The British detective series which she claims to watch for the cute cottage scenes and sophisticated clothing gave her nightmares.

So, if you ever read this: sir David Attenborough, thank you for all the series you have made. Thank you for your lullaby of a voice. Thank you (and your crew) for the beautiful scenes you have captured and the lessons you share. Thank you.

About my 36th

It was also my birthday! I turned 36. Sagittarius in the house, woop woop!

Oh and remember that T-shirt I said I needed in my Axolotl-post? Well, somebody was paying attention and bought it for me for my birthday. So happy!

And my mother gave me Obama’s biography (part 1, apparently). I think I read about 100 pages so far (700 to go)… and yes, he really is an awesome person.

All the good things

With just a few weeks of twentytwenty-ness to go, let me tell you one thing. You can do this!

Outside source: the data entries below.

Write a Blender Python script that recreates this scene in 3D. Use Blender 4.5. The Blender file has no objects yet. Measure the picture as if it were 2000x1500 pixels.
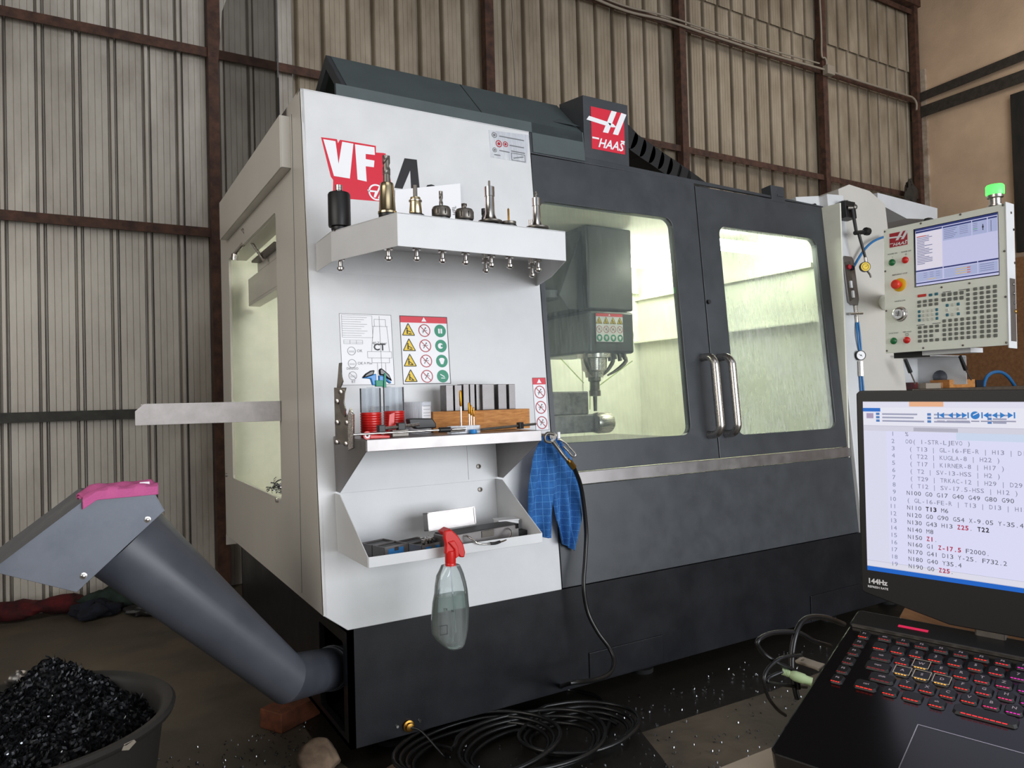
import bpy, bmesh, math, random
import numpy as np
from mathutils import Vector, Matrix
random.seed(7)
PI = math.pi
V = Vector
scn = bpy.context.scene
col = scn.collection
# ------------------------------------------------------------------ camera
CAM = V((-0.769, -2.422, 1.25)); F = 1426.0
def cam_axes(yaw, pit, rol):
    f = V((math.sin(yaw)*math.cos(pit), math.cos(yaw)*math.cos(pit), math.sin(pit)))
    r = V((math.cos(yaw), -math.sin(yaw), 0)); u = r.cross(f)
    return r*math.cos(rol)+u*math.sin(rol), -r*math.sin(rol)+u*math.cos(rol), f
CR, CU, CF = cam_axes(math.radians(30.7), math.radians(1.05), math.radians(-1.555))
cd = bpy.data.cameras.new('camera'); cam = bpy.data.objects.new('camera', cd); col.objects.link(cam)
cd.sensor_width = 36; cd.lens = F/2000*36; cd.clip_start = 0.02; cd.clip_end = 100
cam.matrix_world = Matrix(((CR.x, CU.x, -CF.x, CAM.x), (CR.y, CU.y, -CF.y, CAM.y), (CR.z, CU.z, -CF.z, CAM.z), (0, 0, 0, 1)))
scn.camera = cam
# ------------------------------------------------------------------ light
w = bpy.data.worlds.new('world'); scn.world = w; w.use_nodes = True
bg = w.node_tree.nodes['Background']; bg.inputs[0].default_value = (0.80, 0.88, 1.0, 1); bg.inputs[1].default_value = 0.42
def area(name, loc, target, sx, sy, power, colr):
    l = bpy.data.lights.new(name, 'AREA'); l.shape = 'RECTANGLE'; l.size = sx; l.size_y = sy; l.energy = power; l.color = colr
    o = bpy.data.objects.new(name, l); col.objects.link(o); o.location = loc
    o.rotation_euler = (V(target)-V(loc)).to_track_quat('-Z', 'Y').to_euler(); return o
area('hall_door_daylight', (2.2, -6.6, 1.5), (0.9, 0, 1.25), 5.0, 2.7, 400, (0.93, 0.96, 1.0))
area('left_bay_daylight', (-3.3, -1.2, 2.3), (0, .2, 1.3), 3.2, 2.6, 95, (1.0, 0.95, 0.88))  # added warm fill for the left-facing sides; no bay opening there
area('roof_light_right', (6.9, .2, 5.4), (7.6, 2.9, 2.6), 3.6, 1.4, 40, (1.0, 0.95, 0.88))  # added fill to brighten the right wall, no real fixture
area('roof_light', (-0.2, -3.3, 4.8), (0.6, 0, 1.2), 3.0, 1.2, 16, (1.0, 0.98, 0.97))
vs = scn.view_settings
vs.view_transform = 'Standard'; vs.look = 'None'; vs.exposure = 0.0; vs.gamma = 1.0; vs.use_curve_mapping = False

# ------------------------------------------------------------------ measuring rays (a point on a real surface)
def ray(px, py): return CF + CR*((px-1000)/F) - CU*((py-750)/F)
def hit(px, py, n, c):
    d = ray(px, py); n = V(n); return CAM + d*((c-n.dot(CAM))/n.dot(d))
def onY(px, py, y): return hit(px, py, (0, 1, 0), y)
def onX(px, py, x): return hit(px, py, (1, 0, 0), x)
def onZ(px, py, z): return hit(px, py, (0, 0, 1), z)
ZB = 0.48; K = 0.08; KN = math.sqrt(1+K*K)

# ------------------------------------------------------------------ frames
class Fr:
    def __init__(s, o, a, b, n=None):
        s.o = V(o); s.a = V(a); s.b = V(b); s.n = V(n) if n is not None else s.a.cross(s.b).normalized()
    def pt(s, x, y, z=0): return s.o + s.a*x + s.b*y + s.n*z
    def inv(s, px, py, off=0):
        n = s.a.cross(s.b).normalized(); o = s.o + s.n*off
        p = hit(px, py, n, n.dot(o)) - o
        aa, ab, bb = s.a.dot(s.a), s.a.dot(s.b), s.b.dot(s.b); pa, pb = p.dot(s.a), p.dot(s.b); D = aa*bb-ab*ab
        return ((pa*bb-pb*ab)/D, (pb*aa-pa*ab)/D)
    def sub(s, x, y, z=0, rot=0):
        c, q = math.cos(rot), math.sin(rot)
        return Fr(s.pt(x, y, z), s.a*c+s.b*q, s.b*c-s.a*q, s.n)
WORLD = Fr((0, 0, 0), (1, 0, 0), (0, 1, 0), (0, 0, 1))
# leaning front of the machine: (x, z, distance towards the viewer)
FR = Fr((0, -K*ZB, 0), (1, 0, 0), (0, K, 1), (0, -1/KN, K/KN))
def zframe(loc, rot=0): return Fr(loc, (math.cos(rot), math.sin(rot), 0), (-math.sin(rot), math.cos(rot), 0), (0, 0, 1))
def axframe(p0, p1):
    n = (V(p1)-V(p0)).normalized(); a = n.cross(V((0, 0, 1)) if abs(n.z) < .9 else V((1, 0, 0))).normalized()
    return Fr(p0, a, n.cross(a), n)

# ------------------------------------------------------------------ mesh builder
ALL = {}
class MB:
    def __init__(s): s.v = []; s.f = []; s.m = []; s.mi = 0
    def add(s, vs_, fs):
        k = len(s.v); s.v += [tuple(p) for p in vs_]; s.f += [[i+k for i in f] for f in fs]; s.m += [s.mi]*len(fs); return s
    def box(s, x0, x1, y0, y1, z0, z1, fr=WORLD):
        P = [fr.pt(x, y, z) for z in (z0, z1) for y in (y0, y1) for x in (x0, x1)]
        return s.add(P, [(0, 2, 3, 1), (4, 5, 7, 6), (0, 1, 5, 4), (2, 6, 7, 3), (0, 4, 6, 2), (1, 3, 7, 5)])
    def prism(s, poly, z0, z1, fr=WORLD):
        n = len(poly); P = [fr.pt(x, y, z0) for x, y in poly]+[fr.pt(x, y, z1) for x, y in poly]
        return s.add(P, [list(range(n))[::-1], list(range(n, 2*n))]+[(i, (i+1) % n, (i+1) % n+n, i+n) for i in range(n)])
    def flat(s, poly, z=0, fr=WORLD):
        return s.add([fr.pt(x, y, z) for x, y in poly], [list(range(len(poly)))])
    def lathe(s, prof, fr=WORLD, n=20, cap=True, a0=0, a1=2*PI):
        full = abs(a1-a0-2*PI) < 1e-6; m = n if full else n+1; P = []
        for r, z in prof:
            for i in range(m):
                t = a0+(a1-a0)*i/n; P.append(fr.pt(r*math.cos(t), r*math.sin(t), z))
        fs = []
        for j in range(len(prof)-1):
            for i in range(n):
                a, b = j*m+i, j*m+(i+1) % m
                fs.append((a, b, b+m, a+m))
        if cap and full:
            if prof[0][0] > 1e-6: fs.append(list(range(m))[::-1])
            if prof[-1][0] > 1e-6: fs.append(list(range((len(prof)-1)*m, len(prof)*m)))
        return s.add(P, fs)
    def cyl(s, p0, p1, r0, r1=None, n=14):
        r1 = r0 if r1 is None else r1; fr = axframe(p0, p1)
        return s.lathe([(r0, 0), (r1, (V(p1)-V(p0)).length)], fr, n)
    def tube(s, pts, r, n=8, smooth=0, closed=False):
        pts = [V(p) for p in pts]
        if smooth: pts = spline(pts, smooth)
        rr = r if isinstance(r, (list, tuple)) else [r]*len(pts)
        if len(rr) != len(pts): rr = [np.interp(i/(len(pts)-1), np.linspace(0, 1, len(rr)), rr) for i in range(len(pts))]
        t0 = (pts[1]-pts[0]).normalized(); a = t0.orthogonal().normalized(); P = []
        for i, p in enumerate(pts):
            t = (pts[min(i+1, len(pts)-1)]-pts[max(i-1, 0)]).normalized()
            a = (a - t*a.dot(t)).normalized(); b = t.cross(a)
            P += [p+(a*math.cos(2*PI*j/n)+b*math.sin(2*PI*j/n))*rr[i] for j in range(n)]
        fs = [(i*n+j, i*n+(j+1) % n, (i+1)*n+(j+1) % n, (i+1)*n+j) for i in range(len(pts)-1) for j in range(n)]
        fs += [list(range(n))[::-1], list(range((len(pts)-1)*n, len(pts)*n))]
        return s.add(P, fs)
    def disc(s, x, y, r, z=0, fr=WORLD, n=24): return s.flat([(x+r*math.cos(2*PI*i/n), y+r*math.sin(2*PI*i/n)) for i in range(n)], z, fr)
    def ring(s, x, y, r0, r1, z=0, fr=WORLD, n=28):
        P = [fr.pt(x+r*math.cos(2*PI*i/n), y+r*math.sin(2*PI*i/n), z) for r in (r0, r1) for i in range(n)]
        return s.add(P, [(i, (i+1) % n, (i+1) % n+n, i+n) for i in range(n)])
    def line(s, x0, y0, x1, y1, w, z=0, fr=WORLD):
        d = math.hypot(x1-x0, y1-y0) or 1e-6; nx, ny = -(y1-y0)/d*w/2, (x1-x0)/d*w/2
        return s.flat([(x0+nx, y0+ny), (x1+nx, y1+ny), (x1-nx, y1-ny), (x0-nx, y0-ny)], z, fr)
    def rect(s, x0, x1, y0, y1, z=0, fr=WORLD): return s.flat([(x0, y0), (x1, y0), (x1, y1), (x0, y1)], z, fr)
    def frame_rect(s, x0, x1, y0, y1, w, z=0, fr=WORLD):
        s.rect(x0, x1, y0, y0+w, z, fr); s.rect(x0, x1, y1-w, y1, z, fr); s.rect(x0, x0+w, y0, y1, z, fr); return s.rect(x1-w, x1, y0, y1, z, fr)
    def hole_plate(s, ox, hx, z0, z1, fr, hole=None):
        """plate with outline ox=(x0,x1,y0,y1) and rounded hole hx=(x0,x1,y0,y1,r), or any 4 arcs of a hole polygon"""
        x0, x1, y0, y1 = ox; a0, a1, b0, b1, r = hx; inn = []; out = []
        for (cx, cy, t0, oc) in ((a1-r, b1-r, 0, (x1, y1)), (a0+r, b1-r, 90, (x0, y1)), (a0+r, b0+r, 180, (x0, y0)), (a1-r, b0+r, 270, (x1, y0))):
            for k in range(6):
                t = math.radians(t0+18*k); inn.append((cx+r*math.cos(t), cy+r*math.sin(t))); out.append(oc)
        return s.bridge(out, inn, z0, z1, fr)
    def bridge(s, out, inn, z0, z1, fr):
        n = len(inn)
        P = [fr.pt(x, y, z) for z in (z0, z1) for L in (out, inn) for x, y in L]
        fs = []
        for i in range(n):
            j = (i+1) % n
            same = (abs(out[i][0]-out[j][0]) < 1e-9 and abs(out[i][1]-out[j][1]) < 1e-9)
            if same: fs += [(i, n+j, n+i), (2*n+i, 3*n+i, 3*n+j)]
            else: fs += [(i, j, n+j, n+i), (2*n+i, 3*n+i, 3*n+j, 2*n+j), (i, 2*n+i, 2*n+j, j)]
            fs.append((n+i, n+j, 3*n+j, 3*n+i))
        return s.add(P, fs)
    def text(s, txt, x, y, size, z=0, fr=WORLD, off=0.0, shear=0, sx=1.0, align='LEFT', pitch=None):
        vs_, fs, wd = glyphs(txt, off, shear) if pitch is None else glyphs_mono(txt, off, pitch/size)
        dx = 0 if align == 'LEFT' else (-wd/2 if align == 'CENTER' else -wd)
        return s.add([fr.pt(x+(p[0]+dx)*size*sx, y+p[1]*size, z) for p in vs_], fs)
    def build(s, name, mats, parent=None, smooth=False, bevel=0, local=False, label=None, kind=None, seg=2, auto=True):
        me = bpy.data.meshes.new(name); me.from_pydata(s.v, [], s.f)
        mats = mats if isinstance(mats, (list, tuple)) else [mats]
        for m in mats: me.materials.append(m)
        if len(mats) > 1: me.polygons.foreach_set('material_index', s.m)
        o = bpy.data.objects.new(name, me); col.objects.link(o)
        bm = bmesh.new(); bm.from_mesh(me); bmesh.ops.recalc_face_normals(bm, faces=bm.faces) if auto else None; bm.to_mesh(me); bm.free()
        if smooth:
            me.polygons.foreach_set('use_smooth', [True]*len(me.polygons))
            me.set_sharp_from_angle(angle=math.radians(smooth if smooth > 1 else 40))
        if bevel:
            b = o.modifiers.new('bevel', 'BEVEL'); b.width = bevel; b.segments = seg; b.limit_method = 'ANGLE'; b.angle_limit = math.radians(35)
        if parent is not None:
            o.parent = parent
            if not local: o.matrix_parent_inverse = world_inv(parent)
        if label: o['label'] = label
        if kind: o['kind'] = kind
        return o
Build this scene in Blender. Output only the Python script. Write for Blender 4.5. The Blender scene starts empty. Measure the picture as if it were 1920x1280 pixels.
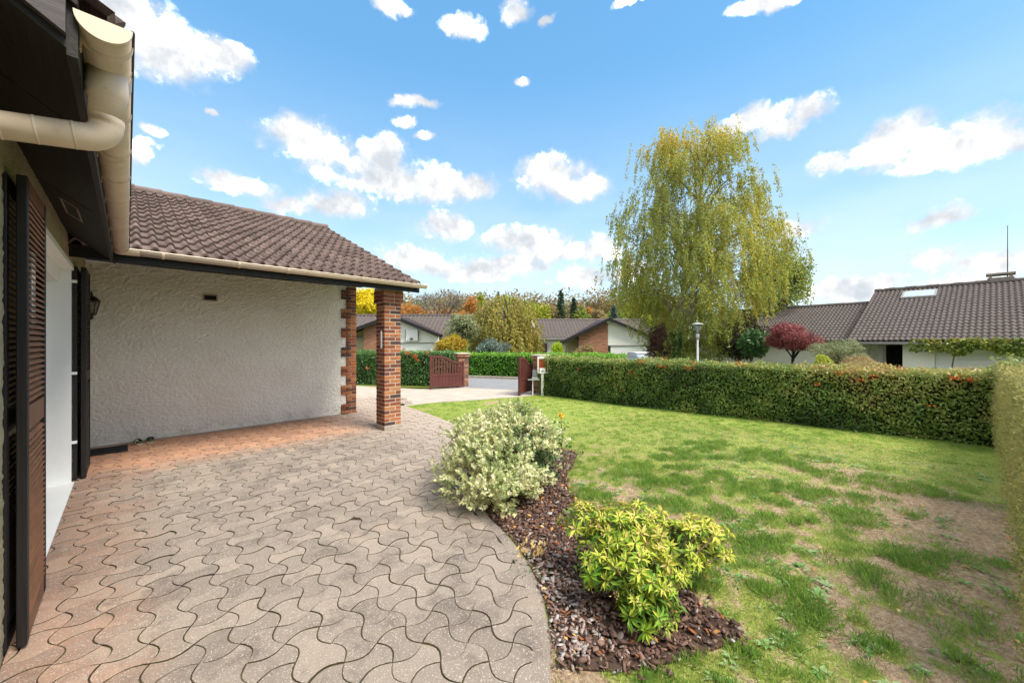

I wish you all the pretty colors, all the soothing sounds, all the warmth and all the cosy feelings.

Stay safe. Be kind.

See you in two-oh-two-one!

One thought on “Mind Cleanup oct / nov 2020

  1. Dear Epi, Sending good wishes for a happy and healthy 2021 to you, too! So many things came to mind as I read your honest (in places painfully so, being a parent of 36-yar-old myself) responses to your stay with your parents. I’m glad that you went, glad that you were able to return to your own life, glad that along with the positive things you have no doubt absorbed from them over the years, you are also learning what not to do in your own relationships. And I’m impressed that you wondered about who would look after you when you got to that stage in life. We need to work with greater urgency to create multi-generational situations in which everyone can give and receive in equal measure.
    Ugh, the U.S. elections! Still not resolved–but will be, definitively, in three short days from now. Belated Happy Birthday and thank you for your wishes of pretty colors, soothing sounds, and warmth, in all its many forms.